## Given material
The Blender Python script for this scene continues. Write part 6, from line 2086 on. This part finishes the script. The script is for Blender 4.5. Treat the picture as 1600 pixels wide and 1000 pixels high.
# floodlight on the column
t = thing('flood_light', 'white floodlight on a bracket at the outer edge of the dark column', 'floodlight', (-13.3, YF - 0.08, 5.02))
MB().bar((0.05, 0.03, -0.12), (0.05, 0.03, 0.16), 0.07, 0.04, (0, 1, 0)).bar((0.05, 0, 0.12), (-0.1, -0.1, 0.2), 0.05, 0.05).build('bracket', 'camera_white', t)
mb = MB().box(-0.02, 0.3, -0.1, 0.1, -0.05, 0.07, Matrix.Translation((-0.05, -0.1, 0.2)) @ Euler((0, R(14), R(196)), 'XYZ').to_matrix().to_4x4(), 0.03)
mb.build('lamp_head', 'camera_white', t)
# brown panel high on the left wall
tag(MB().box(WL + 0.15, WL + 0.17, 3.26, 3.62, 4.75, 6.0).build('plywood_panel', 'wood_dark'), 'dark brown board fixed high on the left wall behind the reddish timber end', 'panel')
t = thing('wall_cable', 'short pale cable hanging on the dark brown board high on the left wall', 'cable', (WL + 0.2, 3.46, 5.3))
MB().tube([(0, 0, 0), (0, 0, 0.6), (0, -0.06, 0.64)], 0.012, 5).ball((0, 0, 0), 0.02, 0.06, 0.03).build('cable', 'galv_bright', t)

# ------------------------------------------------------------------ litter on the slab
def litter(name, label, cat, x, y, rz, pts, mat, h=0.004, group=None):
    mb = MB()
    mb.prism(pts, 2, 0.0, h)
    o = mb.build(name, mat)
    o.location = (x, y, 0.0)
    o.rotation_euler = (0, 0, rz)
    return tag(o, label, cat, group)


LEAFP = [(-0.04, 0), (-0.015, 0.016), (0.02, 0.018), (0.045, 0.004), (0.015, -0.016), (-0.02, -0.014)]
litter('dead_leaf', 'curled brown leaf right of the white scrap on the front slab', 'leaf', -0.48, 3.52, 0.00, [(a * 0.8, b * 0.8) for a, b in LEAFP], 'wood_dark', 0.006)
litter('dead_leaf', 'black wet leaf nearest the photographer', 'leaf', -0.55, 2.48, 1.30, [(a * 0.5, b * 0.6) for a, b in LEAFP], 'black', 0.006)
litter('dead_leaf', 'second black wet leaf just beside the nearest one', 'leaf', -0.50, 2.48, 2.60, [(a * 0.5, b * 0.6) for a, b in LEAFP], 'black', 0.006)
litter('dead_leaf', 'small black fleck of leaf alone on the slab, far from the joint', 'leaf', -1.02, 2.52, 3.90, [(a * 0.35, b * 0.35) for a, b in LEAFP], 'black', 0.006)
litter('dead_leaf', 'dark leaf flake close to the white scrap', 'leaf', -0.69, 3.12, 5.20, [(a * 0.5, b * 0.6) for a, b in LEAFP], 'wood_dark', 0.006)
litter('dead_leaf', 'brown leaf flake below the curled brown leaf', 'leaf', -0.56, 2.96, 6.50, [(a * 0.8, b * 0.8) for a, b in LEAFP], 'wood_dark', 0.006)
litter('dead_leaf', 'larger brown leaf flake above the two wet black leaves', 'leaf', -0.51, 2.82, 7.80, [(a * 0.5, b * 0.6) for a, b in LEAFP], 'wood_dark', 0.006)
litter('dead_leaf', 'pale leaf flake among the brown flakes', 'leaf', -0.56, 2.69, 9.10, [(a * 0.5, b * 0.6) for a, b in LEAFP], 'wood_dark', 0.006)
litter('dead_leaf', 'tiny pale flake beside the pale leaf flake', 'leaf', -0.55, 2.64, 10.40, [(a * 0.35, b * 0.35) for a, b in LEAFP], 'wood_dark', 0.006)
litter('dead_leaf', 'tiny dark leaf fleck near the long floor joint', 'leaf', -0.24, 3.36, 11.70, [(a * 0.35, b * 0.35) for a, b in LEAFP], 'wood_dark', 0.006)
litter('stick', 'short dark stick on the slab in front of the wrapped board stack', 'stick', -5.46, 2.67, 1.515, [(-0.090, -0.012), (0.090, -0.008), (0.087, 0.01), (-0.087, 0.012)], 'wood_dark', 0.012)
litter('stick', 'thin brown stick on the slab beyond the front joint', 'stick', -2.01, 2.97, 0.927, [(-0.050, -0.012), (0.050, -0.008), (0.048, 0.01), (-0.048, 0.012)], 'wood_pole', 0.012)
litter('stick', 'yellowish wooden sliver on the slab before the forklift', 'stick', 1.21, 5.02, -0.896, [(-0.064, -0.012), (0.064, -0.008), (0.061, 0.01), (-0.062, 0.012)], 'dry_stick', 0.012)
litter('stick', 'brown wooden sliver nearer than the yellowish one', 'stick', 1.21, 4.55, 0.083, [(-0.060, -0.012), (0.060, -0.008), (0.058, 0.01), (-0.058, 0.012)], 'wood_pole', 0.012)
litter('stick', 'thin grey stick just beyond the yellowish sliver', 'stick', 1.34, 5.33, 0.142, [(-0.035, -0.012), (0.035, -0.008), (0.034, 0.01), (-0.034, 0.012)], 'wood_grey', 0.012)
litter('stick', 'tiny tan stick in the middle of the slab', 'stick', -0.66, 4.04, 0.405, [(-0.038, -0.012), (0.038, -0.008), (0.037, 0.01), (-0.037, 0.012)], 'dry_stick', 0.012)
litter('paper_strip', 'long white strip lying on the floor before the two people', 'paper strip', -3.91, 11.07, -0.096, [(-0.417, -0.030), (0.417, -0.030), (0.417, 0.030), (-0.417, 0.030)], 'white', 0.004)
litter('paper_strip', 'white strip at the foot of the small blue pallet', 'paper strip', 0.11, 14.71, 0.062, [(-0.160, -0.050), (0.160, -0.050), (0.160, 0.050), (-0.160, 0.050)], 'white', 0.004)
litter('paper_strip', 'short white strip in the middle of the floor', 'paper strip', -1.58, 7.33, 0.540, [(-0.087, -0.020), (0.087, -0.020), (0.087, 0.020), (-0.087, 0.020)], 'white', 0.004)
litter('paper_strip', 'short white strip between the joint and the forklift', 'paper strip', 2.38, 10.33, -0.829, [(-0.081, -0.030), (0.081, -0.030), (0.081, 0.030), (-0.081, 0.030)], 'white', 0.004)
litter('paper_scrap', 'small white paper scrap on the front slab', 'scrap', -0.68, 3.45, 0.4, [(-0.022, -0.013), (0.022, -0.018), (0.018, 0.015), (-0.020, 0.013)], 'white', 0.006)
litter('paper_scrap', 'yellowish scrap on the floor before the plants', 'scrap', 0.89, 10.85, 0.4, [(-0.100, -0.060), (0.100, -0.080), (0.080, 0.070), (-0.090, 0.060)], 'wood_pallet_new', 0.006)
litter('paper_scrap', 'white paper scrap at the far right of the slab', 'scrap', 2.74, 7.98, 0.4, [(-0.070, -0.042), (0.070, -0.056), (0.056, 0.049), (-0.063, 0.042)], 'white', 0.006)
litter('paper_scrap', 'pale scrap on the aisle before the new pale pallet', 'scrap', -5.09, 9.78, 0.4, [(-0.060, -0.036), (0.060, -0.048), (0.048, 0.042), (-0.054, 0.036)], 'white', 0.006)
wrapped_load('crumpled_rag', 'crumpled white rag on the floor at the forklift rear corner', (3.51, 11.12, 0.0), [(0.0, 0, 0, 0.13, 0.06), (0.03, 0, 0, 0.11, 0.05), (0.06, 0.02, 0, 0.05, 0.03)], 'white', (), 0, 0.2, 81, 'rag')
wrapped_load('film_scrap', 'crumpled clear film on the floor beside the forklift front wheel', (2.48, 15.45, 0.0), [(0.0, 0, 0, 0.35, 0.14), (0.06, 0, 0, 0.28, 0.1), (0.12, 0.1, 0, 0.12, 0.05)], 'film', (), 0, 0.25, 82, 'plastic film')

## Goal
From the opening line of the data above, please print each line as written up to and including the line that contains "0.03).build('cable', 'galv_bright', t)", and nothing more.

## Solved exercise
The Blender Python script for this scene continues. Write part 6, from line 2086 on. This part finishes the script. The script is for Blender 4.5. Treat the picture as 1600 pixels wide and 1000 pixels high.
# floodlight on the column
t = thing('flood_light', 'white floodlight on a bracket at the outer edge of the dark column', 'floodlight', (-13.3, YF - 0.08, 5.02))
MB().bar((0.05, 0.03, -0.12), (0.05, 0.03, 0.16), 0.07, 0.04, (0, 1, 0)).bar((0.05, 0, 0.12), (-0.1, -0.1, 0.2), 0.05, 0.05).build('bracket', 'camera_white', t)
mb = MB().box(-0.02, 0.3, -0.1, 0.1, -0.05, 0.07, Matrix.Translation((-0.05, -0.1, 0.2)) @ Euler((0, R(14), R(196)), 'XYZ').to_matrix().to_4x4(), 0.03)
mb.build('lamp_head', 'camera_white', t)
# brown panel high on the left wall
tag(MB().box(WL + 0.15, WL + 0.17, 3.26, 3.62, 4.75, 6.0).build('plywood_panel', 'wood_dark'), 'dark brown board fixed high on the left wall behind the reddish timber end', 'panel')
t = thing('wall_cable', 'short pale cable hanging on the dark brown board high on the left wall', 'cable', (WL + 0.2, 3.46, 5.3))
MB().tube([(0, 0, 0), (0, 0, 0.6), (0, -0.06, 0.64)], 0.012, 5).ball((0, 0, 0), 0.02, 0.06, 0.03).build('cable', 'galv_bright', t)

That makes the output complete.